**Task to carry out:**
Take the records below from their first line to the line with "gable('ruin', 'long ruined", and restate those lines word for word.
####
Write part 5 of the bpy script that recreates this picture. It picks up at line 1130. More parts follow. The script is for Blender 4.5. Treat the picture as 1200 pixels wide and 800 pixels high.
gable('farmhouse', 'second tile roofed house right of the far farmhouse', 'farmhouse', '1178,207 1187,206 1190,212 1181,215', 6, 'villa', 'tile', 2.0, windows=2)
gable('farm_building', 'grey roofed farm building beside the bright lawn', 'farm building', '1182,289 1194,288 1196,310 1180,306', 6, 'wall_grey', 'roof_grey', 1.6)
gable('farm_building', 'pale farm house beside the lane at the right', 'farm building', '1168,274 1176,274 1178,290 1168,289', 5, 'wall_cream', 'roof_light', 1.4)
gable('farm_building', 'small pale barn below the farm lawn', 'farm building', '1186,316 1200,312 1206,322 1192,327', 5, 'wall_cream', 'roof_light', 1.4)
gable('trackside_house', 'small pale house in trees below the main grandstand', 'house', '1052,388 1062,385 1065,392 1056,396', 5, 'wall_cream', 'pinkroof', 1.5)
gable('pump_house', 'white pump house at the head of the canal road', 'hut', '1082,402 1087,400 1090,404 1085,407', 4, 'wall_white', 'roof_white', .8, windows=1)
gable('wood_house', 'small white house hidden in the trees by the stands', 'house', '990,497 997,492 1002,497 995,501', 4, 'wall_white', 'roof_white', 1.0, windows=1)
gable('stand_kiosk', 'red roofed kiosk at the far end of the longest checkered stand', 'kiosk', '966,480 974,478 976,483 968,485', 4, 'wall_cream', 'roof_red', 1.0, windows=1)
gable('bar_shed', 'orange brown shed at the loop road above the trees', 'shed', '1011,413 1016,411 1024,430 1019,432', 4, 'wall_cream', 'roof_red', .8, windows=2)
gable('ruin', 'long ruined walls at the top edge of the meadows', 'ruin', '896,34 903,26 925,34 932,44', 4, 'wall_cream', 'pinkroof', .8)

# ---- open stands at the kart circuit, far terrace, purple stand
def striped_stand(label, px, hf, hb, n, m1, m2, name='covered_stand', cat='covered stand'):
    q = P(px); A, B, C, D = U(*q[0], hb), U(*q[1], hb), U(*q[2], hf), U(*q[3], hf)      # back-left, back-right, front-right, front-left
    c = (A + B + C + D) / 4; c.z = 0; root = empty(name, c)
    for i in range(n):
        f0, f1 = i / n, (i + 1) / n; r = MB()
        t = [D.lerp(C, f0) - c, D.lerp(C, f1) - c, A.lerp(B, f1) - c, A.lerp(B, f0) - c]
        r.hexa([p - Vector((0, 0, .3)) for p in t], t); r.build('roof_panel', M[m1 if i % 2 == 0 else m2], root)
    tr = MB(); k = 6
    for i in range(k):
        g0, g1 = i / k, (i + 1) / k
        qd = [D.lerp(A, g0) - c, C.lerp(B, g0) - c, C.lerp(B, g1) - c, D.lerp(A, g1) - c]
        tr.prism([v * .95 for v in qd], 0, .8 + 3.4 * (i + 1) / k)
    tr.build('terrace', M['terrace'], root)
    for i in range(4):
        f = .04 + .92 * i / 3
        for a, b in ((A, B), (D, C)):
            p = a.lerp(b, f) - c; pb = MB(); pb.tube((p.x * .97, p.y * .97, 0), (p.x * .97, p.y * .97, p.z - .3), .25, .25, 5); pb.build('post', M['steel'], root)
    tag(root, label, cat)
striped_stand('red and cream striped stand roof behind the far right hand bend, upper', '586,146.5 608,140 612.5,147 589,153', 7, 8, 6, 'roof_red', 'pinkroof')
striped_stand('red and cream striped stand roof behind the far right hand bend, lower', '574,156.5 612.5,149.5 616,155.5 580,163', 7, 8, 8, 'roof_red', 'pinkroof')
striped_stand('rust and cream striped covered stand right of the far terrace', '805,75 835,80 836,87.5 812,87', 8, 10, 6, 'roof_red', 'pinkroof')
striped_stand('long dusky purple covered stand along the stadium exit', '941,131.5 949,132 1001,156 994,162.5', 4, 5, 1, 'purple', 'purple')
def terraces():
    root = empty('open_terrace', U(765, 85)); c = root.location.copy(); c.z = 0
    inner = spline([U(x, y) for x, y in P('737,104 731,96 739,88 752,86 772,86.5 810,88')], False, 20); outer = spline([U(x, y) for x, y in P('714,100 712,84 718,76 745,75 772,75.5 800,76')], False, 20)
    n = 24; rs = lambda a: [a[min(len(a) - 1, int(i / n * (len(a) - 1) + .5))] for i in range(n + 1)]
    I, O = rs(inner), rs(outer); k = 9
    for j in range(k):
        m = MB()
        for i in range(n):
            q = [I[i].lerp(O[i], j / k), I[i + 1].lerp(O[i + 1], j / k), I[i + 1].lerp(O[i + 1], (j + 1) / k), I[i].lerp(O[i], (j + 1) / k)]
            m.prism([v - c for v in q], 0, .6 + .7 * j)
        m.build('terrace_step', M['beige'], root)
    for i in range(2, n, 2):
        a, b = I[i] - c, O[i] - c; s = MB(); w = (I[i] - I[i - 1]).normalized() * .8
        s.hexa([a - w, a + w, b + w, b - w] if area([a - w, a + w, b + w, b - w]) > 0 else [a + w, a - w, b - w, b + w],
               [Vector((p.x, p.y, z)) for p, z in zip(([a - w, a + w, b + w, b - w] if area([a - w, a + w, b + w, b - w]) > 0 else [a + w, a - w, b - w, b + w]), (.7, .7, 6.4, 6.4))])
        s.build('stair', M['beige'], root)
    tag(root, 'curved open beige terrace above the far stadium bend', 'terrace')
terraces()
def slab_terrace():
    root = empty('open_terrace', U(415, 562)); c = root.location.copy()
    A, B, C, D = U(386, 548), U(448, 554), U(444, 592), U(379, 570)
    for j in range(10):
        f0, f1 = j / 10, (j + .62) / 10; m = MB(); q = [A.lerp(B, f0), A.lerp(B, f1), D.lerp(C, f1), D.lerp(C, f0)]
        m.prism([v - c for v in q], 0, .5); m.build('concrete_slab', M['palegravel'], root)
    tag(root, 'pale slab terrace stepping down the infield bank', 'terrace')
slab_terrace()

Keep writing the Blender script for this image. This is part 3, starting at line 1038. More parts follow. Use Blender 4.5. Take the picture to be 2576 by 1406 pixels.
####
**Expected answer:**
Write part 5 of the bpy script that recreates this picture. It picks up at line 1130. More parts follow. The script is for Blender 4.5. Treat the picture as 1200 pixels wide and 800 pixels high.
gable('farmhouse', 'second tile roofed house right of the far farmhouse', 'farmhouse', '1178,207 1187,206 1190,212 1181,215', 6, 'villa', 'tile', 2.0, windows=2)
gable('farm_building', 'grey roofed farm building beside the bright lawn', 'farm building', '1182,289 1194,288 1196,310 1180,306', 6, 'wall_grey', 'roof_grey', 1.6)
gable('farm_building', 'pale farm house beside the lane at the right', 'farm building', '1168,274 1176,274 1178,290 1168,289', 5, 'wall_cream', 'roof_light', 1.4)
gable('farm_building', 'small pale barn below the farm lawn', 'farm building', '1186,316 1200,312 1206,322 1192,327', 5, 'wall_cream', 'roof_light', 1.4)
gable('trackside_house', 'small pale house in trees below the main grandstand', 'house', '1052,388 1062,385 1065,392 1056,396', 5, 'wall_cream', 'pinkroof', 1.5)
gable('pump_house', 'white pump house at the head of the canal road', 'hut', '1082,402 1087,400 1090,404 1085,407', 4, 'wall_white', 'roof_white', .8, windows=1)
gable('wood_house', 'small white house hidden in the trees by the stands', 'house', '990,497 997,492 1002,497 995,501', 4, 'wall_white', 'roof_white', 1.0, windows=1)
gable('stand_kiosk', 'red roofed kiosk at the far end of the longest checkered stand', 'kiosk', '966,480 974,478 976,483 968,485', 4, 'wall_cream', 'roof_red', 1.0, windows=1)
gable('bar_shed', 'orange brown shed at the loop road above the trees', 'shed', '1011,413 1016,411 1024,430 1019,432', 4, 'wall_cream', 'roof_red', .8, windows=2)
gable('ruin', 'long ruined walls at the top edge of the meadows', 'ruin', '896,34 903,26 925,34 932,44', 4, 'wall_cream', 'pinkroof', .8)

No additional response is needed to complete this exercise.